Dovrà comparire davanti alla Corte d’assise di Trapani, per l’omicidio della moglie Maria Amatuzzo, il 64enne ex pescatore castelvetranese Ernesto Favara. A rinviarlo a giudizio è stato il gup del Tribunale di Marsala Riccardo Alcamo che ha fissato per il prossimo 8 gennaio la prima udienza del processo.
Maria Amatuzzo, 29 anni, fu uccisa a coltellate il 24 dicembre 2022 a Selinunte. La donna, qualche mese prima, aveva lasciato il marito – attualmente sotto processo al Tribunale di Marsala con l’accusa di maltrattamenti in famiglia – ed era andata a vivere con un altro uomo.
Il 24 dicembre dello scorso anno, la donna sarebbe stata attirata con un pretesto da Favara nell’abitazione di Marinella di Selinunte e fu aggredita e accoltellata. Dall’autopsia è emerso che i fendenti sarebbero stati 28 i colpi inferti in varie parti del corpo.
Favara fu arrestato poco dopo il delitto dai Carabinieri che lo trovarono in possesso del coltello che aveva usato, ancora sporco di sangue.
Tra le aggravanti contestate dalla Procura a Favara ci sono i futili motivi, la premeditazione e la crudeltà perché dopo avere inferto colpi letali continuava ad accoltellarla.
Favara è difeso dalle avvocate Margherita Mariella Barraco e Valentina Blunda mentre le parti offese – genitori, una sorella e uno zio di Maria Amatuzzo – sono assistite dall’avvocato Vito Daniele Cimotta. Oltre a loro, si sono costituite parti civili anche due associazioni antiviolenza sulle donne – “Casa di Venere” e “Penelope” – rappresentate dalle avvocate Roberta Anselmi e Marilena Messina.
Ernesto Favara è attualmente recluso alla Casa Circondariale di Trapani. Per l’imputato, presente in aula, il gup non ha escluso alcuna delle aggravanti contestate dalla Procura.

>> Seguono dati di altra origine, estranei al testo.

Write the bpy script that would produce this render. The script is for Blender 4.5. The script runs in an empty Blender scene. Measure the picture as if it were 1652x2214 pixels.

Sono state, infatti, respinte le eccezioni sollevate dalla difesa su alcune aggravanti. Rigettata anche la richiesta di perizia psichiatrica. Richieste alle quali si sono opposti sia il pm sia le parti civili.
La difesa aveva richiesto anche il rito abbreviato, che in caso di condanna, prevede uno sconto di pena di un terzo (in questo caso, eviterebbe l’ergastolo), ma, viste le aggravanti, la richiesta è stata giudicata inammissibile dal giudice.